| Exercise brief |
Extract exactly those lines that lie between the start of the material and the line with "S.camera = cam", including both boundary lines and no others.

| Data excerpt |
....................

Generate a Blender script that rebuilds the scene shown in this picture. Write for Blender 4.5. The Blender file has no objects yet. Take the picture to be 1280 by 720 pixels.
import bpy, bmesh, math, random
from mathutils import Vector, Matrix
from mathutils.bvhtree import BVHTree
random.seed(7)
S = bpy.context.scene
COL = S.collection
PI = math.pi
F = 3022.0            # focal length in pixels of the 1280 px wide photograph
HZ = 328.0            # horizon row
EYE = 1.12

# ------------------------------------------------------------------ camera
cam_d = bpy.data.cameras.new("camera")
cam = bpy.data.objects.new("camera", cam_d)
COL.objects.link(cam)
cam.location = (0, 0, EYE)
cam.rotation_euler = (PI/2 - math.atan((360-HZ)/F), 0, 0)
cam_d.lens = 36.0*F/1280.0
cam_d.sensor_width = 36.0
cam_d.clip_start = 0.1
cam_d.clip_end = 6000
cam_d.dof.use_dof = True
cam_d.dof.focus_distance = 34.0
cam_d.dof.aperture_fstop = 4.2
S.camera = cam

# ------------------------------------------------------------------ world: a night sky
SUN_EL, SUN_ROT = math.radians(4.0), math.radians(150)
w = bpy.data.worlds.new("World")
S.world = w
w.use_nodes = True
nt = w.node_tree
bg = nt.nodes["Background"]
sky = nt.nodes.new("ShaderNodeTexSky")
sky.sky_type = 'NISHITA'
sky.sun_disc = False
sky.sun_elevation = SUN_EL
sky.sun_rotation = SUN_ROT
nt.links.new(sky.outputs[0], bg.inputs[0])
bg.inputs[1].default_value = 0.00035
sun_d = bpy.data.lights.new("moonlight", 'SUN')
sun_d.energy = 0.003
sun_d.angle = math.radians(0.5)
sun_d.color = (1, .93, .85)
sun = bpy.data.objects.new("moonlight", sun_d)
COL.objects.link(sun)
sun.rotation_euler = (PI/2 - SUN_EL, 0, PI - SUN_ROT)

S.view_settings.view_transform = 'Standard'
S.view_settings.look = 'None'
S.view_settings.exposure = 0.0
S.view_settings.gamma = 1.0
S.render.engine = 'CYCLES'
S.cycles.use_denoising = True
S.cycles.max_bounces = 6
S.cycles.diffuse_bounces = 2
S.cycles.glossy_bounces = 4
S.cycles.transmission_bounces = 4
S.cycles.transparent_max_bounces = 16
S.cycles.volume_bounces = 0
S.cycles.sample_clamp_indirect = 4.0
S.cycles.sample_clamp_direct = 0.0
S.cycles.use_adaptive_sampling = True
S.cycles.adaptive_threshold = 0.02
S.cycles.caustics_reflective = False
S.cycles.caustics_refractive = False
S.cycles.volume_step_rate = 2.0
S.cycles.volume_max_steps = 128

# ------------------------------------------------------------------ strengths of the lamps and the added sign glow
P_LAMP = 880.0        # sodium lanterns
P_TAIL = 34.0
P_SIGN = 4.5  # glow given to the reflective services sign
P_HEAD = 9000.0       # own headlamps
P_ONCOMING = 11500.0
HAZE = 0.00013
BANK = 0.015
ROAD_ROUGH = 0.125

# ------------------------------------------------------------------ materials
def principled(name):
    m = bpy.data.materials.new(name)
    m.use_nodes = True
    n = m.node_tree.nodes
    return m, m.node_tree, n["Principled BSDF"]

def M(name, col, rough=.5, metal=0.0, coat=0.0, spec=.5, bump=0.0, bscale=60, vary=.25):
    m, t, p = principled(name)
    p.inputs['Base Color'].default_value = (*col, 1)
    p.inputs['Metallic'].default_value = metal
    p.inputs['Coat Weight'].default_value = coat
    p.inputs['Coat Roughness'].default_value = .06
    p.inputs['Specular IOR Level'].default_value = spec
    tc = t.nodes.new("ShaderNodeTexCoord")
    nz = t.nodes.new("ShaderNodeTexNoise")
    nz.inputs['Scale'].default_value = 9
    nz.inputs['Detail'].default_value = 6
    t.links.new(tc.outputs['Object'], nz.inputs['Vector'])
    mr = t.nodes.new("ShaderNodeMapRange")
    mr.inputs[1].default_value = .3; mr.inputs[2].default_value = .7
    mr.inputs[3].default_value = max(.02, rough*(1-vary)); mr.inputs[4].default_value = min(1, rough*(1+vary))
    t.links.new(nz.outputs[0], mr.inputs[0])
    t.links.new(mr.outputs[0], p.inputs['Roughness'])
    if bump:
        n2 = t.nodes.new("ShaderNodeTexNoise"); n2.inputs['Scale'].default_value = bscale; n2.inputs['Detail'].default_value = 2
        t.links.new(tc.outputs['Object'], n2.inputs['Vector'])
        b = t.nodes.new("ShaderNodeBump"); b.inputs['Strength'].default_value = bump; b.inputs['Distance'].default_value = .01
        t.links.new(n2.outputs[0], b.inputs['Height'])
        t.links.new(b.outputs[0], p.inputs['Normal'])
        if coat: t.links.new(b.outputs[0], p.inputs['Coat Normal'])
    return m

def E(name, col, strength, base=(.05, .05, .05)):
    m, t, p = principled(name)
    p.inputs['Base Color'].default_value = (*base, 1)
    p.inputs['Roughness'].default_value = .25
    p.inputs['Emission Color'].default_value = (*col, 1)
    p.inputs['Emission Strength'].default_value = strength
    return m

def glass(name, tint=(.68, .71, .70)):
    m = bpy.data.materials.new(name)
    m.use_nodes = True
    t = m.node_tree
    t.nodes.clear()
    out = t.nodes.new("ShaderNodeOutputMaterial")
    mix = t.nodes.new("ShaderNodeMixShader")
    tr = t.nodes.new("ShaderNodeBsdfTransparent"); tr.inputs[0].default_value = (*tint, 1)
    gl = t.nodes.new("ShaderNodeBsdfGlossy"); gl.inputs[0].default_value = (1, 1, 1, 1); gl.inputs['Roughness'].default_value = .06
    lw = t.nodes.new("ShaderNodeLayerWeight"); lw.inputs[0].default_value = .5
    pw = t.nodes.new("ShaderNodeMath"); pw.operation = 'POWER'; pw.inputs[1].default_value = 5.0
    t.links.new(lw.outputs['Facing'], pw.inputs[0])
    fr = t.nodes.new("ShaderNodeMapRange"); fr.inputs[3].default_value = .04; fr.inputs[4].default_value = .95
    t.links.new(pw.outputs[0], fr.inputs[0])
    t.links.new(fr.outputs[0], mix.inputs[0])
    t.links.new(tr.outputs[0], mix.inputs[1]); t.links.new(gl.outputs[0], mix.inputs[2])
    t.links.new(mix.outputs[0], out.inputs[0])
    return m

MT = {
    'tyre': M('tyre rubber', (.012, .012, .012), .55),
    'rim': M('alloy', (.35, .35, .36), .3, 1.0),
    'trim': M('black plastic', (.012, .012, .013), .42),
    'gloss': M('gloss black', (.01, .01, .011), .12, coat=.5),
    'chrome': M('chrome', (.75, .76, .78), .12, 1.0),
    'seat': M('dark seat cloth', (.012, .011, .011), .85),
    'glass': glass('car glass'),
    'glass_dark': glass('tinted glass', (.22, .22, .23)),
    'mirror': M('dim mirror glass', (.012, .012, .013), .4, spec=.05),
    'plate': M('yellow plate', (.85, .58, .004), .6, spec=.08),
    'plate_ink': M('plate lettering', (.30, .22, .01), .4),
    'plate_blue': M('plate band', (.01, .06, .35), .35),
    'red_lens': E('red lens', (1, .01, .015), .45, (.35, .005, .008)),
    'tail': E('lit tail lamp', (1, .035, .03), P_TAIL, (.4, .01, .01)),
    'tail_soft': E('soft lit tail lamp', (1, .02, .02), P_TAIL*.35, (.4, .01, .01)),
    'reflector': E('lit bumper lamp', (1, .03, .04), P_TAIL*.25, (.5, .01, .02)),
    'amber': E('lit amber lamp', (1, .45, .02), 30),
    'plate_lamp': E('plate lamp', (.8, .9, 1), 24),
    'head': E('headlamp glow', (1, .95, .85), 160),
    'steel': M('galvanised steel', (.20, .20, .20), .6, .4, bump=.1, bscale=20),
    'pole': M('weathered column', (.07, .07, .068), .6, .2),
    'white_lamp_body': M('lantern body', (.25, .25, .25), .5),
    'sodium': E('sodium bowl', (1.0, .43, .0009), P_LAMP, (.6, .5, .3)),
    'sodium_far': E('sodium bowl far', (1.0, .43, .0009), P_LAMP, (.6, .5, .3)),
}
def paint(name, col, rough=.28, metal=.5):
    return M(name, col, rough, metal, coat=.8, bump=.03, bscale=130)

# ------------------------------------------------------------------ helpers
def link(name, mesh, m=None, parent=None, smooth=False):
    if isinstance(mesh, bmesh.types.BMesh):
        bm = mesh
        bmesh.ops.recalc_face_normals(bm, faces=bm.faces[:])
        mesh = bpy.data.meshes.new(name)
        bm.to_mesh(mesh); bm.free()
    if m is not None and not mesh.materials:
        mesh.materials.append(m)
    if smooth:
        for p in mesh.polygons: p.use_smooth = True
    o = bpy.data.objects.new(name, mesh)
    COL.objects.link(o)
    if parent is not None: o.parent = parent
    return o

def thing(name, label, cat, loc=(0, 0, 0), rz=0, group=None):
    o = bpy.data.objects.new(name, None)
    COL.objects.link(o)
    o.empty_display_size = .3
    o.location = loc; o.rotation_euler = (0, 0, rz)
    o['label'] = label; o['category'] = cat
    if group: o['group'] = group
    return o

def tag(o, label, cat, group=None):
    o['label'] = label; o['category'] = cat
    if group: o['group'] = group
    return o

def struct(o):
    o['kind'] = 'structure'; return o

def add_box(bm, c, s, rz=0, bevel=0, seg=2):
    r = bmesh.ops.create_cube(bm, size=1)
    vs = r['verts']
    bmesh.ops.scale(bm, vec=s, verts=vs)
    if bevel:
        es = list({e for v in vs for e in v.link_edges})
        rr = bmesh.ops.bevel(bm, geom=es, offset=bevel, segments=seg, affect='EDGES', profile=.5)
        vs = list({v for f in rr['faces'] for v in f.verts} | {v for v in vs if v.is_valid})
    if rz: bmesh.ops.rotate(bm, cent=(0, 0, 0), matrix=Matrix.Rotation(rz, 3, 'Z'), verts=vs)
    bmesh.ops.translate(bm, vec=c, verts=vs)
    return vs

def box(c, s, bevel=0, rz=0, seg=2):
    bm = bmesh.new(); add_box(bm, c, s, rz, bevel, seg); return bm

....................

| Answer for this exercise |
Generate a Blender script that rebuilds the scene shown in this picture. Write for Blender 4.5. The Blender file has no objects yet. Take the picture to be 1280 by 720 pixels.
import bpy, bmesh, math, random
from mathutils import Vector, Matrix
from mathutils.bvhtree import BVHTree
random.seed(7)
S = bpy.context.scene
COL = S.collection
PI = math.pi
F = 3022.0            # focal length in pixels of the 1280 px wide photograph
HZ = 328.0            # horizon row
EYE = 1.12

# ------------------------------------------------------------------ camera
cam_d = bpy.data.cameras.new("camera")
cam = bpy.data.objects.new("camera", cam_d)
COL.objects.link(cam)
cam.location = (0, 0, EYE)
cam.rotation_euler = (PI/2 - math.atan((360-HZ)/F), 0, 0)
cam_d.lens = 36.0*F/1280.0
cam_d.sensor_width = 36.0
cam_d.clip_start = 0.1
cam_d.clip_end = 6000
cam_d.dof.use_dof = True
cam_d.dof.focus_distance = 34.0
cam_d.dof.aperture_fstop = 4.2
S.camera = cam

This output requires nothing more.